▶ **WRITTEN TASK**
Exactly the lines from the start of the data through the line containing "return m, nt, nt.nodes['Principled BSDF']" should be output, with both ends kept and nothing added.

________

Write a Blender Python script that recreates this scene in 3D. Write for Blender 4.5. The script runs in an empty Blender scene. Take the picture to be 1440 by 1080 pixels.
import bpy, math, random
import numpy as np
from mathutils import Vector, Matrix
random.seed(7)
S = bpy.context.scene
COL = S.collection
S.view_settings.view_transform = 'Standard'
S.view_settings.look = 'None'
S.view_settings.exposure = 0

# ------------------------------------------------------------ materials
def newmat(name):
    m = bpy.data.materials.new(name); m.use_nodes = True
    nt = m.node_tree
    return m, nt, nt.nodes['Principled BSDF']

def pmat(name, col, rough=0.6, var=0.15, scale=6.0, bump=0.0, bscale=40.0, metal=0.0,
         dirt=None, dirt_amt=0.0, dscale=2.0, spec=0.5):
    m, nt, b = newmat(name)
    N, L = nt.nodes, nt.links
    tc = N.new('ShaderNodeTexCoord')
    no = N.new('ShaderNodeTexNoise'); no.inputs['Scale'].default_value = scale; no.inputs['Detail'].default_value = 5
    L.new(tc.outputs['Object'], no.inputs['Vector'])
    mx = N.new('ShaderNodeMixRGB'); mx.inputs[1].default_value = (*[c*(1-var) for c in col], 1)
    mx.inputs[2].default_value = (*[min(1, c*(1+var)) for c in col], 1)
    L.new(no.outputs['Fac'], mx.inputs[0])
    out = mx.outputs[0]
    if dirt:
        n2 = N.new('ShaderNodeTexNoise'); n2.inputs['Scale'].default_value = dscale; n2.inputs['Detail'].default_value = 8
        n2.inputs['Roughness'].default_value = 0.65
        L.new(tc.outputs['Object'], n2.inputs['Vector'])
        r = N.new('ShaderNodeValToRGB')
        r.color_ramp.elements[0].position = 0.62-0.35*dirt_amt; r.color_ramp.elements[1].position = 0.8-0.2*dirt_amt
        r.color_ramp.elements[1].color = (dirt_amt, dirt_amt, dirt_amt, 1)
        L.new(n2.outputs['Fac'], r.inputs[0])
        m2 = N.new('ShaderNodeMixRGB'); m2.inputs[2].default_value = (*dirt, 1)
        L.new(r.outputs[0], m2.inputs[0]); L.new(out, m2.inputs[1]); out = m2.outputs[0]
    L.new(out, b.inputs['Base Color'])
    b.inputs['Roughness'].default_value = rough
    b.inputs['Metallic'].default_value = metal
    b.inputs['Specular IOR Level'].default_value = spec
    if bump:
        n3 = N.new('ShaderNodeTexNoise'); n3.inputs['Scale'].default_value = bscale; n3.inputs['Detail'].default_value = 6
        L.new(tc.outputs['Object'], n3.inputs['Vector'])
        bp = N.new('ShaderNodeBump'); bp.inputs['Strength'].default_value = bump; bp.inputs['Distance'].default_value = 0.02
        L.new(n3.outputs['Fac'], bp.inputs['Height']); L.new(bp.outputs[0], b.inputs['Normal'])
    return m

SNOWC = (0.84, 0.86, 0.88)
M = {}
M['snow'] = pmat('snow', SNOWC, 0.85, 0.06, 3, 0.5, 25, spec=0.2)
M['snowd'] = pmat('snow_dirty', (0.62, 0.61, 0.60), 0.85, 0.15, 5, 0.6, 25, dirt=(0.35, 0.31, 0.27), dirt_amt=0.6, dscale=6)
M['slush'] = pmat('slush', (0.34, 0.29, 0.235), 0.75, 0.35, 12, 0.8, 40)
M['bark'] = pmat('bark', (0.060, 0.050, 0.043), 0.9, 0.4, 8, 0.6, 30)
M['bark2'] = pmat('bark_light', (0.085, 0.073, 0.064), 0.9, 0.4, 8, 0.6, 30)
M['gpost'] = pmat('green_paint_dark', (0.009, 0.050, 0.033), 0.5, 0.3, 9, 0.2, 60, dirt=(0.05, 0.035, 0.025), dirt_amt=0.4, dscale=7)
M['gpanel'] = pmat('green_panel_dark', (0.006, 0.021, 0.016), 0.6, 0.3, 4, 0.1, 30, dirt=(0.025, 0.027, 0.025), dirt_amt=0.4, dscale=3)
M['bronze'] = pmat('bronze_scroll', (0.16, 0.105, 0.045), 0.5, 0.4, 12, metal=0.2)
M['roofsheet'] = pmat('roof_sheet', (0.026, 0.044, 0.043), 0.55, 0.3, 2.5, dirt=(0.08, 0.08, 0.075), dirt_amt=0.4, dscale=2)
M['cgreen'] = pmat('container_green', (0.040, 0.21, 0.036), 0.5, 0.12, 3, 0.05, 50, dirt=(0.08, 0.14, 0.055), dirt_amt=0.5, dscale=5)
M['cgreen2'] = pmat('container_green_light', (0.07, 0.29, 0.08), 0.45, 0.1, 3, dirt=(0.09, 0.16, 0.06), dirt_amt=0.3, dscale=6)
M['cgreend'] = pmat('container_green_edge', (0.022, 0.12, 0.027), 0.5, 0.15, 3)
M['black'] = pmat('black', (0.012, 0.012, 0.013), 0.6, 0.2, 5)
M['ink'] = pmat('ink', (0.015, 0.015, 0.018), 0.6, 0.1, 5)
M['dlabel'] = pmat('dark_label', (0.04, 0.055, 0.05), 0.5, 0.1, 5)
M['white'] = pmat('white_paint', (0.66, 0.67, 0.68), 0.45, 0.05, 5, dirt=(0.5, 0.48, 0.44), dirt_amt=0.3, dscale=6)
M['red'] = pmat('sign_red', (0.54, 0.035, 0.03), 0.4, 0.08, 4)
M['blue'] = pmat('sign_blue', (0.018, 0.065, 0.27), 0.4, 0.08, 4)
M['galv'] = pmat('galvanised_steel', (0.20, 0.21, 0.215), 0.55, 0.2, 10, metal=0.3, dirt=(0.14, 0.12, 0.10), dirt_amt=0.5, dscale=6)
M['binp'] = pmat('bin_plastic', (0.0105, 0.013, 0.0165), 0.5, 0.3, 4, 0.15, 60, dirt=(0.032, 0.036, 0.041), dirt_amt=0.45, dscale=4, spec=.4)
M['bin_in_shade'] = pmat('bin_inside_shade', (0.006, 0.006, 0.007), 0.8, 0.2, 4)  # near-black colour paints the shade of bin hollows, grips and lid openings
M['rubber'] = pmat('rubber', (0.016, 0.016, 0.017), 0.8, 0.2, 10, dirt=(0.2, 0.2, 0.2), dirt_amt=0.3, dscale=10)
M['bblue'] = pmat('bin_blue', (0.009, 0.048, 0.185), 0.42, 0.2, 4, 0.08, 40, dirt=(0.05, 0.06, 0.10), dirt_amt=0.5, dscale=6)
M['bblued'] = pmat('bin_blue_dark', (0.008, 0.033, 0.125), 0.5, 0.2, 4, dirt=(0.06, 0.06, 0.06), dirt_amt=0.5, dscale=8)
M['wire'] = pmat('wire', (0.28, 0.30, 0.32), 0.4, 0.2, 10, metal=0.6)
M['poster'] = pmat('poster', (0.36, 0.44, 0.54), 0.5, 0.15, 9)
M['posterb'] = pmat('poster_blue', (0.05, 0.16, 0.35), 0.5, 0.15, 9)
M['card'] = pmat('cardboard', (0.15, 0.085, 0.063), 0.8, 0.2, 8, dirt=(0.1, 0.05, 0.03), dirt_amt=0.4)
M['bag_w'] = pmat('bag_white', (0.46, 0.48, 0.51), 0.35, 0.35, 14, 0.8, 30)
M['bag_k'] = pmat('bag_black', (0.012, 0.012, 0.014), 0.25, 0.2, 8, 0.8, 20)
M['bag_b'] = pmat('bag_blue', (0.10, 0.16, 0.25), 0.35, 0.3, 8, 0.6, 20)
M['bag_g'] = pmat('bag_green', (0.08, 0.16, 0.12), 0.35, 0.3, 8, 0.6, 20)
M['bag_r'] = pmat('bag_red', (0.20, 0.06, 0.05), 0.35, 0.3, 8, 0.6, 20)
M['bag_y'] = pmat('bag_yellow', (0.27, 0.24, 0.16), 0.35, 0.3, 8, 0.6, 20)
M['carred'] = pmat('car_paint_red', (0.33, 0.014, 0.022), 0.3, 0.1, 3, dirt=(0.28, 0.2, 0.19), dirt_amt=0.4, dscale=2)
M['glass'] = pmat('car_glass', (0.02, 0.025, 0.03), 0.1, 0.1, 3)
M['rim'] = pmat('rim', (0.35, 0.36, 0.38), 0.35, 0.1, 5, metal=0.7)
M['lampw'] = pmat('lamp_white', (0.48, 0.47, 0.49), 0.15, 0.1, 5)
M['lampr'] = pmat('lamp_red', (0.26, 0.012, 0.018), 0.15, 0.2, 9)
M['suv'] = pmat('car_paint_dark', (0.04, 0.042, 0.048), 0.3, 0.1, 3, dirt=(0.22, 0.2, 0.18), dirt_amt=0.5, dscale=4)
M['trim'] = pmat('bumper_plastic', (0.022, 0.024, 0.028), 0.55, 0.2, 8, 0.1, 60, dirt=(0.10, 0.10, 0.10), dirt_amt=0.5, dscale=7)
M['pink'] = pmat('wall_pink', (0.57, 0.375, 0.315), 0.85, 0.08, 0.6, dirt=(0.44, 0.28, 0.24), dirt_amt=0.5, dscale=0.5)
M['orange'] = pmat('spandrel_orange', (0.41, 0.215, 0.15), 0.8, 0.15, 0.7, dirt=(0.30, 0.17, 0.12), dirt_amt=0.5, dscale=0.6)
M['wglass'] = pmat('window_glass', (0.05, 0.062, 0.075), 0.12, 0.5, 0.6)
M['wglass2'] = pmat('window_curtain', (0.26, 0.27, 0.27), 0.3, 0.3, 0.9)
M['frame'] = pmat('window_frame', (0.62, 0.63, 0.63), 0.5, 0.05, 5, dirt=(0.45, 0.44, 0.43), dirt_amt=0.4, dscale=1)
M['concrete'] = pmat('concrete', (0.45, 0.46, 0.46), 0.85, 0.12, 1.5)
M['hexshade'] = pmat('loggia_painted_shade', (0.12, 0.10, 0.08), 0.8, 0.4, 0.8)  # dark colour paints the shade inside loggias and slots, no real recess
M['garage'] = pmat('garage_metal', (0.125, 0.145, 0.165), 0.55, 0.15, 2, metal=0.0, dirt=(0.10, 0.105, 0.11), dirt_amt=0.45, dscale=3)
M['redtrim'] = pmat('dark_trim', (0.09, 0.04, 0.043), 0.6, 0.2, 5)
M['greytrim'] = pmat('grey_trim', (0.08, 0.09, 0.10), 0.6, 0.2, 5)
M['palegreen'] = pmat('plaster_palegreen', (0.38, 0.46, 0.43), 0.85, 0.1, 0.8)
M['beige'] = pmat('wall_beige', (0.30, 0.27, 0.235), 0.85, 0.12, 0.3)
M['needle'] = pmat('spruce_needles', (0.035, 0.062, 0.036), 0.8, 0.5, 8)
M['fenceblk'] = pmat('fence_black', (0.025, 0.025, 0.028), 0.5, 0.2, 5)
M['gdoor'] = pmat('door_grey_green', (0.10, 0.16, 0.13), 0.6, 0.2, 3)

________

▶ **RIGHT ANSWER**
Write a Blender Python script that recreates this scene in 3D. Write for Blender 4.5. The script runs in an empty Blender scene. Take the picture to be 1440 by 1080 pixels.
import bpy, math, random
import numpy as np
from mathutils import Vector, Matrix
random.seed(7)
S = bpy.context.scene
COL = S.collection
S.view_settings.view_transform = 'Standard'
S.view_settings.look = 'None'
S.view_settings.exposure = 0

# ------------------------------------------------------------ materials
def newmat(name):
    m = bpy.data.materials.new(name); m.use_nodes = True
    nt = m.node_tree
    return m, nt, nt.nodes['Principled BSDF']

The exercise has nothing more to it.